"Been so long... of missing you baby." - Anita Baker
Hi friends! I know there are those of you who subscribed to this blog long ago and have forgotten about it because my last post was nearly 2 years back! GAH! I know, I suck.
My life has been on a crazy whirlwind of an adventure, my loves. My ex and I split up 5 years ago but during that time, he was still in and out of my life. I had such difficulty letting go and facing that it was over. And he wasn't helping because he was also holding on for his own self-serving reasons. So 9 months ago, I just went cold turkey. I saw him one last time. He cooked for me that day. I sat in his living room, waiting for him to prepare a delicious meal for me, and we talked about getting back together, we laughed about the years we shared and funny moments with our kids. We had a great time. He is a great cook and the meal was amazing. And then I left and on my way home, I decided that would be the last time I saw him. It was a good visit. He was a gracious host. But I was done. My heart was done. He didn't know it was the last time...and neither did I actually. But when I made the decision in my heart, I knew that this time I wouldn't return. And I haven't.

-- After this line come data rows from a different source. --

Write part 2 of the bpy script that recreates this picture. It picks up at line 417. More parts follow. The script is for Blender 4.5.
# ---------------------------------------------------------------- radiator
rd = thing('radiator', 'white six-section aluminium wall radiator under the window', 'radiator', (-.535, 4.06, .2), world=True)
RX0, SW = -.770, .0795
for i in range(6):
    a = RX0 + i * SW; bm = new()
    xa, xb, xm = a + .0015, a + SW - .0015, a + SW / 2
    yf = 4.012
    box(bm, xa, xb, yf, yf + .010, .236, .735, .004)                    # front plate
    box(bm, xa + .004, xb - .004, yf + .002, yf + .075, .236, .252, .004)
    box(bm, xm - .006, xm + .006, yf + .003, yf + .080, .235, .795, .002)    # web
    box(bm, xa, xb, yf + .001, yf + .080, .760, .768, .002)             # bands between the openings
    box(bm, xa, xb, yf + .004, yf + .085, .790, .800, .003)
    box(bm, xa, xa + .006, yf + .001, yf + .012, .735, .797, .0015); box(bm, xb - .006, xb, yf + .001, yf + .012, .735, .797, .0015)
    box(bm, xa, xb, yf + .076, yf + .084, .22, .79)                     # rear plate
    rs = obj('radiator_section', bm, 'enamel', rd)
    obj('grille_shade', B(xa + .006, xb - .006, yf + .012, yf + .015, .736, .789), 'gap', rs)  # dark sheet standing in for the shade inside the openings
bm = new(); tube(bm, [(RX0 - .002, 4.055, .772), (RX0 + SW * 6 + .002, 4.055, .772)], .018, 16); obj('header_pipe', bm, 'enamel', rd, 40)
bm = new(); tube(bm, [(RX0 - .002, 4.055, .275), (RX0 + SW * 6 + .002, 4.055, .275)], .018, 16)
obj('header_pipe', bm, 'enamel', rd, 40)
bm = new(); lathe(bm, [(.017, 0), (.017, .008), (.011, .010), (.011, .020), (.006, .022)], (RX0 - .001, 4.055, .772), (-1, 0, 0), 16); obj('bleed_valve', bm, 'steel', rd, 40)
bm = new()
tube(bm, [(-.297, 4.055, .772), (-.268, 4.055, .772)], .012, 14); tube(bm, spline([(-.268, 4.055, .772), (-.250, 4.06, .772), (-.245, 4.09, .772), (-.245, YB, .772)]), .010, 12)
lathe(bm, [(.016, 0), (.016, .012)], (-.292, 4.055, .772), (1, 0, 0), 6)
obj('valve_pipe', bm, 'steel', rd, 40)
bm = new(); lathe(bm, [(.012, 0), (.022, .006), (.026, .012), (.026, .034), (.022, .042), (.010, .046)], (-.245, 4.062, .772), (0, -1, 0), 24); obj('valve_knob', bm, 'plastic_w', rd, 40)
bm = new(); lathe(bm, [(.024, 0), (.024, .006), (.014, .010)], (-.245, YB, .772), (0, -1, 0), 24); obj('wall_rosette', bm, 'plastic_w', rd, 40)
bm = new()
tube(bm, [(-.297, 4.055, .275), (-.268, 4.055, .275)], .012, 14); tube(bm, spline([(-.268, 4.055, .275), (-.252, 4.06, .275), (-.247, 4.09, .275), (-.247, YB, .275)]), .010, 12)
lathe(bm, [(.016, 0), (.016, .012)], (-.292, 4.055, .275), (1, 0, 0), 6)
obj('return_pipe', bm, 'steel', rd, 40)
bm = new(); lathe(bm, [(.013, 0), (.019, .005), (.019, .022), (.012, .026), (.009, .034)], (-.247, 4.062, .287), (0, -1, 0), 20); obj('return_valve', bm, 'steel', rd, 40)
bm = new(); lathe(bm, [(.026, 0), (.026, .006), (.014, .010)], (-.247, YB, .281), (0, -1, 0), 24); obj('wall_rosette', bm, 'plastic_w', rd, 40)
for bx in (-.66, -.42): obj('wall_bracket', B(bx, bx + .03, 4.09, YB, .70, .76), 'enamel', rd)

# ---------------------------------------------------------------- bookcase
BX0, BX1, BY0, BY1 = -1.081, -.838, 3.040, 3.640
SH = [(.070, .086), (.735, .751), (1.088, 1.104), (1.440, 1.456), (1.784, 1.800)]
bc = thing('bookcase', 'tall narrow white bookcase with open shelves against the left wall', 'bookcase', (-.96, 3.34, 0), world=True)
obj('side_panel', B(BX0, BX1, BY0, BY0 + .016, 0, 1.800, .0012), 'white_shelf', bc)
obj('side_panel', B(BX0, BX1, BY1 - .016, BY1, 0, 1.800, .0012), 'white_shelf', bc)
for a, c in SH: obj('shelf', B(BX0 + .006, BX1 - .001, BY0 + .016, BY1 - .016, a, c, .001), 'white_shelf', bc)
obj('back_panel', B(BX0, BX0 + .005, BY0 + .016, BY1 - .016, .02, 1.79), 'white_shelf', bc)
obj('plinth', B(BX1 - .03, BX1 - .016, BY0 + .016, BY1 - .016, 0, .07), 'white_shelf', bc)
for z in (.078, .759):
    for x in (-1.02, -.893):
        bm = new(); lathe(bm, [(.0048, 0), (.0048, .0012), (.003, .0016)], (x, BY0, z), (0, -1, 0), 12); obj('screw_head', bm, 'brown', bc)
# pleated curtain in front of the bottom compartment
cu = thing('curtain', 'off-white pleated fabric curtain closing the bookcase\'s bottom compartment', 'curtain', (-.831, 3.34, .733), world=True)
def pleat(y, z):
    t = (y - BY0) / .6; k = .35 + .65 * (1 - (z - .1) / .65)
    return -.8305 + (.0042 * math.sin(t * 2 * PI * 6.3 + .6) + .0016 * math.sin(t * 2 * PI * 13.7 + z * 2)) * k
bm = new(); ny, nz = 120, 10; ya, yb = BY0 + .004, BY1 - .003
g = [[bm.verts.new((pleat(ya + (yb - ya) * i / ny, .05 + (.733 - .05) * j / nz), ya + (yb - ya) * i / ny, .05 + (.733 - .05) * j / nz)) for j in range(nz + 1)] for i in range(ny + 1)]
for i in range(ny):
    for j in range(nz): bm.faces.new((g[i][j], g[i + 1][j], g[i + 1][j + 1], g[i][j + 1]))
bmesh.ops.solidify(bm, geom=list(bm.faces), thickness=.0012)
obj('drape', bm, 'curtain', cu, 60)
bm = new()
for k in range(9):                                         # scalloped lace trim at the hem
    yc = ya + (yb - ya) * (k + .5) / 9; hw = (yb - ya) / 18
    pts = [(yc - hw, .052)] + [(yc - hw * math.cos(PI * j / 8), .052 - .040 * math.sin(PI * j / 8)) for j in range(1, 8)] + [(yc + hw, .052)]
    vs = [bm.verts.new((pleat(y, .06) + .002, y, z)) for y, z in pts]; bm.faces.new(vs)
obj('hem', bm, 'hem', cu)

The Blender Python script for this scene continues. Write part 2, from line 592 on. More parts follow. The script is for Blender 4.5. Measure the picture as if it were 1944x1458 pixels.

That decision came with it's own heavy bag. I had to find out how to live without that connection. How to move past his sweet texts and my fantasies of a happily ever after with him and just move on. It has been such a difficult journey. But I moved forward, one day, one hour, one minute, one second at a time...until the past was in the past and my future was more lovely than what I had left behind. It happened. Slowly, surely. It actually happened.
So what did I do during my 9 months of healing?
+ I went to see movies in the park with my daughter.
+ I dined at a bunch of really cool street food trucks.
+ I worked on really cool floral gigs for Ralph Lauren, 20th Century Fox and Georges Marciano.
+ I planned and designed a few awesome weddings.
+ I sewed up and sold about 50 custom designed flower girl banners on Etsy.
+ I hired a celebrity stylist to chop off all my long hair.
+ I attended my family reunion and saw relatives that I hadn't seen in almost 20+ years.
+ I traveled to Las Vegas to visit my middle daughter.
+ I renovated my office desk and chair... again.
+ I watched the sunset over the Santa Monica mountains from my rooftop.
+ I took a walk in my neighborhood and found the house that was used in the movie "Cheaper By the Dozen" with Steve Martin!
+ I dined at a Gordon Ramsay restaurant. YUMMO!
+ I shopped the Hollywood Farmer's Market with my friend and our daughters.
+ I grew in my spiritual walk.
+ I adopted a cute little pup.
+ I had an open fire minus the chestnuts on Christmas Day.
+ I subscribed to a handful of really awesome magazines.
+ I also boosted my girly self by signing up for a makeup subscription.
+ I found a really super amazing and fantabulous church with a great God story behind it.
+ I bought a pair of sparkly Ralph Lauren sandals.
+ I took a yoga class in the park in Downtown Los Angeles.
+ I took advantage of free Slurpee day at 7-11.
+ I attended the Simple Plan by Sage Wedding Pros for my small business.
+ I participated in the Los Angeles River Clean Up movement.
+ I purchased a handmade leather bound journal at the Los Angeles Book Festival at USC.
+ I went whale watching with my daughter's class on a field trip and saw seals sunbathing on a buoy.
For me, one of the most incredible social networks right now is Instagram. I say this because Instagram allowed me to document my life. I shared pics with whomever wanted to see what I was up to. Little did I know it would serve as a wake up call for me. A reality check that life is pretty damned amazing and I had better start to be content about it. Just look at what I saw when I came to my senses:
When I started this blog, I wanted to focus on DIY home projects and interior design. But I see now that I was hiding myself in projects. I lacked the passion this blog needed because I was still not being as transparent as I needed to be about the dark place I was in. I have a story to tell and my life is a testimony. Someone out there needs to hear it. Someone needs to know that life is great. Someone needs to know that it WILL be ok.
So here I am. Standing strong. And beginning this journey anew. I hope you don't mind tagging along.